Brazil's Central Bank Set to Deliver Third Consecutive 25-Basis-Point Rate Cut

  • Brazil's central bank is expected to deliver a third consecutive 25-basis-point interest rate cut on Wednesday, June 17, according to a Reuters poll of economists. This lowers the benchmark Selic rate to 14.25% as policymakers gradually unwind borrowing costs from near two-decade highs while contending with persistent inflation pressures. The monetary policy committee, known as Copom, began a moderate easing cycle in March after holding the cost of borrowing at 15.0% through the second half of 2025.

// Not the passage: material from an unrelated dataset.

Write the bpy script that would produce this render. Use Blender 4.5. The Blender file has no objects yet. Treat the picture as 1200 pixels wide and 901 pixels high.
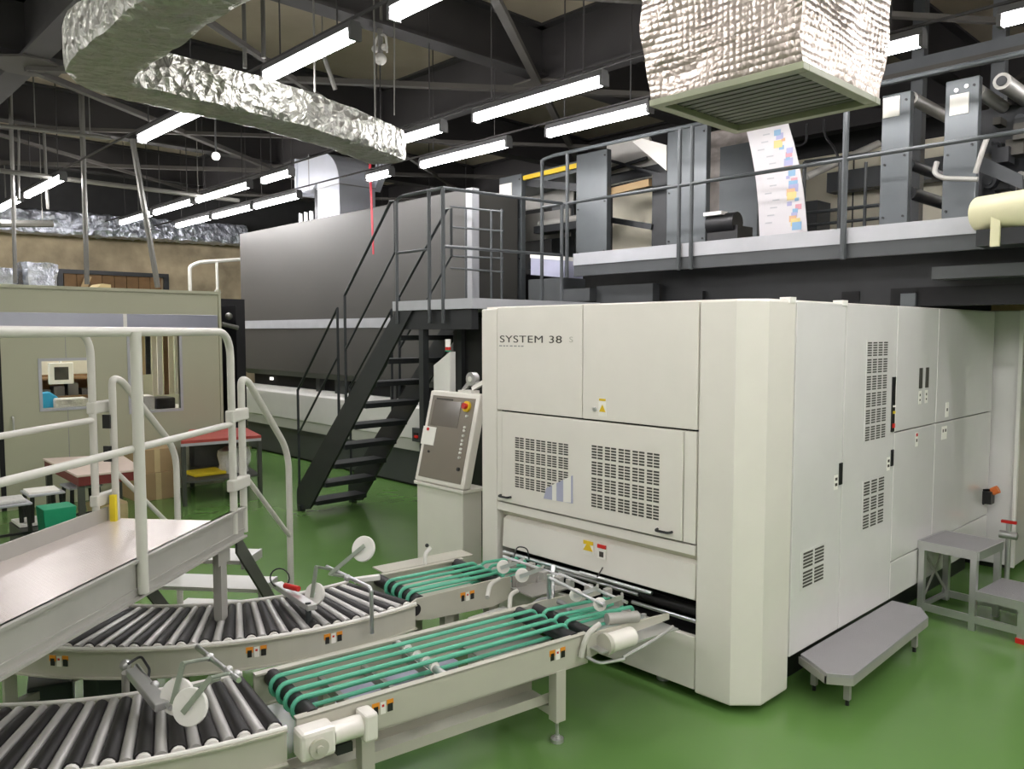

  • Of 45 economists polled between June 12 and June 15, 41 expect a quarter-point cut while four anticipate no change. “The committee's communication between meetings is consistent with a further reduction in the Selic rate at a similar pace,” said Joao Savignon, head of macroeconomic research at Kinitro Capital. However, he noted the overall planning of the cycle had become more uncertain. Policymakers are likely to retain a cautious tone given persistent consumer-price pressure.
  • Annual inflation in Latin America's largest economy accelerated to 4.72% in May from 4.39% in April, drifting further above the central bank's 3% target, which carries a tolerance band of 1.5 percentage points on either side. The El Niño weather pattern has emerged as an additional inflation concern, BTG Pactual economists noted, warning that with some further unanchoring of expectations “the scope for interest rate cuts this year becomes virtually nil.”
  • Nearly two-thirds of poll participants who answered an additional question, 19 of 31, expect another 25-basis-point cut at the next meeting in August. Median quarterly forecasts point to the Selic ending 2026 at 13.75% and closing 2027 at 12.00%, broadly in line with consensus views from the central bank's weekly survey of economists.